Digital Angel Rejects Buyout Offer

Digital Angel's board of directors unanimously rejected the $17 million offer from Florida-based PositiveID Corporation, describing it as "inadequate" and "highly opportunistic."

Digital Angel Corporation announced Tuesday that it has rejected a $17 million buyout offer by PositiveID Corporation.

Delray Beach, Florida-based PositiveID, a former Digital Angel subsidiary, made an offer to purchase the South St. Paul-based company earlier this month.

Digital Angel's board of directors unanimously rejected the proposal, and the company described the offer as “inadequate” and “highly opportunistic.” Digital Angel claims that the move was an attempt to take advantage of its low stock price, which stems from news that Digital Angel faces delisting from Nasdaq.

PositiveID offered an equivalent of 60 cents per share for the company-a 60 percent premium to the company's average closing price for the 20 days preceding the September 17 offer.

Upon receiving the offer, Digital Angel announced that its board would review it at the company's next regularly scheduled meeting-an announcement that sparked a statement from PositiveID urging the company to schedule a special meeting to consider the proposal. PositiveID said in a September 17 statement that it was disappointed that the company “does not appear to be considering our offer with the urgency we believe it merits.”

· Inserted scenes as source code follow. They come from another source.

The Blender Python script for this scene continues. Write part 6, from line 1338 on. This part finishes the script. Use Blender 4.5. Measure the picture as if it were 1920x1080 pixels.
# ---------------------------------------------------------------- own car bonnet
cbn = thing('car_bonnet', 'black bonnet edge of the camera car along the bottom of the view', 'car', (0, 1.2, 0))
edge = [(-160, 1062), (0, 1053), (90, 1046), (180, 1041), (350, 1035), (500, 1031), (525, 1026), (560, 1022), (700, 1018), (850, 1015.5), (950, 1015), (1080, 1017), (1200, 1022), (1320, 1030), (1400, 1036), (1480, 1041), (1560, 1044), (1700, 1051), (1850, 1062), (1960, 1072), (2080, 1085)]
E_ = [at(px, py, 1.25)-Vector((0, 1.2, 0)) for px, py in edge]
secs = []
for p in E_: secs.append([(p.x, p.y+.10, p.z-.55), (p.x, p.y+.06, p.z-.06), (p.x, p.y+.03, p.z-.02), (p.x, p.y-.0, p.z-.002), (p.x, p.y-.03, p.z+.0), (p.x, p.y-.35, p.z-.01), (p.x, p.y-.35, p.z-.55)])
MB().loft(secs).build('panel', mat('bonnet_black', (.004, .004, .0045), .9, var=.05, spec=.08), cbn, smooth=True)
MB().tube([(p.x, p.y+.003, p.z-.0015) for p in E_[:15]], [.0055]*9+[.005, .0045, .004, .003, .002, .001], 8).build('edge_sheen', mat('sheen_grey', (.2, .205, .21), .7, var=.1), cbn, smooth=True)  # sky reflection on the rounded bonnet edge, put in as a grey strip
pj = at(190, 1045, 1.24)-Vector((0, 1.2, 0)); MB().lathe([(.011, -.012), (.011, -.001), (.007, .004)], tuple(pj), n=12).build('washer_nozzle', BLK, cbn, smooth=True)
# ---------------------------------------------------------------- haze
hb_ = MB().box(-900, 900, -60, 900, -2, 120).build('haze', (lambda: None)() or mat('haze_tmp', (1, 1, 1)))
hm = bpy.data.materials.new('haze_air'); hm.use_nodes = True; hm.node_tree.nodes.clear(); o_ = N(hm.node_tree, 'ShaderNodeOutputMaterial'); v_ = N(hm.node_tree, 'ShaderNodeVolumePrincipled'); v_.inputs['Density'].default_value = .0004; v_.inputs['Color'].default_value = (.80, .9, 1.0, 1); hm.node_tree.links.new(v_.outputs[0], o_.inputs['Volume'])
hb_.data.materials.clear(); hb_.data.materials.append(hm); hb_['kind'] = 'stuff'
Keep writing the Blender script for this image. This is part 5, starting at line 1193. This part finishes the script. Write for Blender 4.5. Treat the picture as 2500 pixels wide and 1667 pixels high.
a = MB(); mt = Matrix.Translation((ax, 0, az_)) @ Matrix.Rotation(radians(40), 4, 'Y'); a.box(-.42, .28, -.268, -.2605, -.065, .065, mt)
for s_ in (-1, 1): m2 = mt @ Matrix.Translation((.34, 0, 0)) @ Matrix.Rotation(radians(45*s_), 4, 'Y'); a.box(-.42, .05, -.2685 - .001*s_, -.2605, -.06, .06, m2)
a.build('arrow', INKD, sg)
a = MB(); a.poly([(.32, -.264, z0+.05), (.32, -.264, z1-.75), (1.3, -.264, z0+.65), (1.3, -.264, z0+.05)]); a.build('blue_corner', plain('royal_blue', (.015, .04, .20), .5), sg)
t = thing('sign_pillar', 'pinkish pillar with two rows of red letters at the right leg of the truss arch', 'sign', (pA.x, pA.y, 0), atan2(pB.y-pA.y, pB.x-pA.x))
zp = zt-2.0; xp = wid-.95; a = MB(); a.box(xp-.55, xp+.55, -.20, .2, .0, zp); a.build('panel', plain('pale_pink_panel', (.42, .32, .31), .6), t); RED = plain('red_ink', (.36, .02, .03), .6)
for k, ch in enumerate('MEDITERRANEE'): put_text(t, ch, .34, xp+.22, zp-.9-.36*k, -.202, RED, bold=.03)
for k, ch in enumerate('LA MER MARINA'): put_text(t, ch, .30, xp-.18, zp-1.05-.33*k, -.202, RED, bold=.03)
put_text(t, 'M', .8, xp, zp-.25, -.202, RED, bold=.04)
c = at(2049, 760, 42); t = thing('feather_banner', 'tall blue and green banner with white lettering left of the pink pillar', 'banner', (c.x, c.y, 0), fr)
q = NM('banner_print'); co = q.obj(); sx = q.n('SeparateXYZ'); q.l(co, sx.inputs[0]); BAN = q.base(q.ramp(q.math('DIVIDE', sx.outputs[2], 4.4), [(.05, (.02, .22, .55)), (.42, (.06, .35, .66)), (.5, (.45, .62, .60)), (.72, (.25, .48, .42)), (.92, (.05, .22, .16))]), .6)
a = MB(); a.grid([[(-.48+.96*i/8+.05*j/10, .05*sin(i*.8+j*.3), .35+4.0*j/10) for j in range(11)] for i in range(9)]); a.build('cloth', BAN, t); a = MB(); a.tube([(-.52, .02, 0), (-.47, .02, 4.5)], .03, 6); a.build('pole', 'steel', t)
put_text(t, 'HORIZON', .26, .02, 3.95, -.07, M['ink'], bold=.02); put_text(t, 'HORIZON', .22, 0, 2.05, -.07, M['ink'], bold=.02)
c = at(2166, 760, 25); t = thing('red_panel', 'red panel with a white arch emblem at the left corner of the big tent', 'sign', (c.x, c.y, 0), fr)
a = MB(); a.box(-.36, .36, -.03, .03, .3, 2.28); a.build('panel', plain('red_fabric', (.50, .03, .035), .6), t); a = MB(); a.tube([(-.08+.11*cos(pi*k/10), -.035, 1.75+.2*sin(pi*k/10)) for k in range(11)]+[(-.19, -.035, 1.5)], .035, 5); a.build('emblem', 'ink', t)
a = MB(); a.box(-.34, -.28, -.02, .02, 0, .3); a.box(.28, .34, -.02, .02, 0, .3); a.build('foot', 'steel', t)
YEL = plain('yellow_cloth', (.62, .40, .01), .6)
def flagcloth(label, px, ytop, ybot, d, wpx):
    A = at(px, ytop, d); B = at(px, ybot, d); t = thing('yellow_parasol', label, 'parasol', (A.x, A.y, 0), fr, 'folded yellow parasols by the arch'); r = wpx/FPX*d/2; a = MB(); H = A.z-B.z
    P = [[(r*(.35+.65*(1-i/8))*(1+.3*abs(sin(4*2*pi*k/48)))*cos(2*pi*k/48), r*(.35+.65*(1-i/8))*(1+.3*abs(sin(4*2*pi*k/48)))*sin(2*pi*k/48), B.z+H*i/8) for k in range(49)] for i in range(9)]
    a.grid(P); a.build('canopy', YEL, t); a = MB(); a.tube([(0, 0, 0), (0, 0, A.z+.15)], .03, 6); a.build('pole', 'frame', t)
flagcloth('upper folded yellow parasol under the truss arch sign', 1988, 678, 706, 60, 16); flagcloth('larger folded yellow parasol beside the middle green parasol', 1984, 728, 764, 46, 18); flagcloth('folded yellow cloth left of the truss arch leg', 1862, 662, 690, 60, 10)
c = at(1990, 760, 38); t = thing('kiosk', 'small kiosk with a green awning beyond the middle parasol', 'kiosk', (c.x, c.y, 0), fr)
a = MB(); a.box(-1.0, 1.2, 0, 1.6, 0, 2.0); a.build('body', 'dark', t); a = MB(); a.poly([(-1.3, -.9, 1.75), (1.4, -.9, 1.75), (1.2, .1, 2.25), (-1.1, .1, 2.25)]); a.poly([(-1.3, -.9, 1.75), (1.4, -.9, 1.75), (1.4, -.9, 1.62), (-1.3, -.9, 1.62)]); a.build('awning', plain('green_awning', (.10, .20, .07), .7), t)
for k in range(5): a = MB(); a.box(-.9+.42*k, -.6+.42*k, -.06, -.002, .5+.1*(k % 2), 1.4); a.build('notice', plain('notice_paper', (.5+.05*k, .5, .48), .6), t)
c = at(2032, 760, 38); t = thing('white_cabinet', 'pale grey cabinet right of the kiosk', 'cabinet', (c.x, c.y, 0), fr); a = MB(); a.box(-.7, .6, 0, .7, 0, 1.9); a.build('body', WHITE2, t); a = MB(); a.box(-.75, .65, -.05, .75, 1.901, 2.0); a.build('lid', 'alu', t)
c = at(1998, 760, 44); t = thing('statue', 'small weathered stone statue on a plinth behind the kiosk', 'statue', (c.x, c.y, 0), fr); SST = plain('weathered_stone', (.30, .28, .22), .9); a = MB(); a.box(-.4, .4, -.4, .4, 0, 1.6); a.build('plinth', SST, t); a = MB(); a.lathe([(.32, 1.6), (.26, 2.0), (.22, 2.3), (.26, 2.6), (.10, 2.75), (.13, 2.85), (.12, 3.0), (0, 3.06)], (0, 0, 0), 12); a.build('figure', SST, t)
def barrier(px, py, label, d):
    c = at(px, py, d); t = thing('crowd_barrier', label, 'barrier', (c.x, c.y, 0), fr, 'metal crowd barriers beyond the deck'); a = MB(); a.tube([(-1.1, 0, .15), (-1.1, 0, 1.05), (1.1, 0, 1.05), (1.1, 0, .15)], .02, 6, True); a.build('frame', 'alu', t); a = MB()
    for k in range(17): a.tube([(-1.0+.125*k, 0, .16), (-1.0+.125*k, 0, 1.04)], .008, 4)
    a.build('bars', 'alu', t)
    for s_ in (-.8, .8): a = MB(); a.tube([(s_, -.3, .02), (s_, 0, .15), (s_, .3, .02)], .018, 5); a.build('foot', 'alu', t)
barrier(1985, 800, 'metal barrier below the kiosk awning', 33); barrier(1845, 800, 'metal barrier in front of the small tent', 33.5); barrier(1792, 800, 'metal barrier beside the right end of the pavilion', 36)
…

Digital Angel said that the proposed offer-valued at about $17 million-“does not accurately reflect the value of a company with an annual revenue stream of $35 million to $40 million.” The company also contends that the offer doesn't account for recent growth or “the intrinsic benefits of ongoing restructuring tactics.” In addition, Digital Angel cited concern with PositiveID's offer of “volatile, undesirable security” as opposed to an all-cash transaction. The Florida company had offered 0.67 shares of its own stock for each share of Digital Angel.

Digital Angel said that its board has received “other informal indications of interest”-which could include offers to purchase the company-that it has deemed more attractive. The company is currently working with a financial advisor to value the company and to explore all alternatives, including the prospect of maintaining its independence.

In a Tuesday letter to PositiveID's board, Digital Angel said that the offer “presents an unnecessary level of business risk” and is not in the best interest of its shareholders.

PositiveID responded to Digital Angel's letter in a Wednesday news release. “PositiveID believes that its proposal offered a compelling opportunity for Digital Angel stockholders that would create significant stockholder value for both companies and expects that any independent analysis will support its contention,” the company said. “Once Digital Angel discloses its financial advisor, it expects to engage such party in discussions. PositiveID does not anticipate increasing its offer from its current level, as it believes it represents the most attractive alternative for Digital Angel stockholders.”

Digital Angel is among Minnesota's 80 largest public companies based on its revenue, which totaled $49.5 million in revenue in 2009.